> Short problem
Copy the lines that follow, keeping every character the same.

> Dataset extract

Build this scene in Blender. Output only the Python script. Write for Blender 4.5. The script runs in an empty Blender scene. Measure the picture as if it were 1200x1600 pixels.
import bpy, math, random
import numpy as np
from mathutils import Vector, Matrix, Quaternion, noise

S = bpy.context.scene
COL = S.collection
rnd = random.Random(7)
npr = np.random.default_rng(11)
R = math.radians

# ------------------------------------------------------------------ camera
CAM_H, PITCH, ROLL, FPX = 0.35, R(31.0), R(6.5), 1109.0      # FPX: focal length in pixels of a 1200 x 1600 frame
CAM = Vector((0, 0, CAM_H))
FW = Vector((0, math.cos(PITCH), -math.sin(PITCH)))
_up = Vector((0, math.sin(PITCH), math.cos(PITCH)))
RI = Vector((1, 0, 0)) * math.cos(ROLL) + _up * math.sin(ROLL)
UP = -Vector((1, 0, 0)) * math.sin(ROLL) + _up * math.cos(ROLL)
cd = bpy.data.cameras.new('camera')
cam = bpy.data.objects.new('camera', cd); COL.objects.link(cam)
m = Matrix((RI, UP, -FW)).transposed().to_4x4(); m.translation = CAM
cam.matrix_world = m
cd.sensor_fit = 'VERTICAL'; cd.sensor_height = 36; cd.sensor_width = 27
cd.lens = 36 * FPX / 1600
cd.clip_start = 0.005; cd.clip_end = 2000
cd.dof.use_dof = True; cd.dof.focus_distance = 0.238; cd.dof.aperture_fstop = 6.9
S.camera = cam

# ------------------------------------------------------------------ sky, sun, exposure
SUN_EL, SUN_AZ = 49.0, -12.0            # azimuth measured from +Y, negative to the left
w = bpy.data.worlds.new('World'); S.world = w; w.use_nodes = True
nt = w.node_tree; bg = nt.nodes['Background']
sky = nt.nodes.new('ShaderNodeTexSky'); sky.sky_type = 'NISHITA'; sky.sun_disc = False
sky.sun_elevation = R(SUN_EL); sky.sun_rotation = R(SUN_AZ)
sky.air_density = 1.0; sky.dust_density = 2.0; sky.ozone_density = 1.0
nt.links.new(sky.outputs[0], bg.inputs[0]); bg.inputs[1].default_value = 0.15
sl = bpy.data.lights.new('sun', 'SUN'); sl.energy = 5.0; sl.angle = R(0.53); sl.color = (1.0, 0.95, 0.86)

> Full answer
Build this scene in Blender. Output only the Python script. Write for Blender 4.5. The script runs in an empty Blender scene. Measure the picture as if it were 1200x1600 pixels.
import bpy, math, random
import numpy as np
from mathutils import Vector, Matrix, Quaternion, noise

S = bpy.context.scene
COL = S.collection
rnd = random.Random(7)
npr = np.random.default_rng(11)
R = math.radians

# ------------------------------------------------------------------ camera
CAM_H, PITCH, ROLL, FPX = 0.35, R(31.0), R(6.5), 1109.0      # FPX: focal length in pixels of a 1200 x 1600 frame
CAM = Vector((0, 0, CAM_H))
FW = Vector((0, math.cos(PITCH), -math.sin(PITCH)))
_up = Vector((0, math.sin(PITCH), math.cos(PITCH)))
RI = Vector((1, 0, 0)) * math.cos(ROLL) + _up * math.sin(ROLL)
UP = -Vector((1, 0, 0)) * math.sin(ROLL) + _up * math.cos(ROLL)
cd = bpy.data.cameras.new('camera')
cam = bpy.data.objects.new('camera', cd); COL.objects.link(cam)
m = Matrix((RI, UP, -FW)).transposed().to_4x4(); m.translation = CAM
cam.matrix_world = m
cd.sensor_fit = 'VERTICAL'; cd.sensor_height = 36; cd.sensor_width = 27
cd.lens = 36 * FPX / 1600
cd.clip_start = 0.005; cd.clip_end = 2000
cd.dof.use_dof = True; cd.dof.focus_distance = 0.238; cd.dof.aperture_fstop = 6.9
S.camera = cam

# ------------------------------------------------------------------ sky, sun, exposure
SUN_EL, SUN_AZ = 49.0, -12.0            # azimuth measured from +Y, negative to the left
w = bpy.data.worlds.new('World'); S.world = w; w.use_nodes = True
nt = w.node_tree; bg = nt.nodes['Background']
sky = nt.nodes.new('ShaderNodeTexSky'); sky.sky_type = 'NISHITA'; sky.sun_disc = False
sky.sun_elevation = R(SUN_EL); sky.sun_rotation = R(SUN_AZ)
sky.air_density = 1.0; sky.dust_density = 2.0; sky.ozone_density = 1.0
nt.links.new(sky.outputs[0], bg.inputs[0]); bg.inputs[1].default_value = 0.15
sl = bpy.data.lights.new('sun', 'SUN'); sl.energy = 5.0; sl.angle = R(0.53); sl.color = (1.0, 0.95, 0.86)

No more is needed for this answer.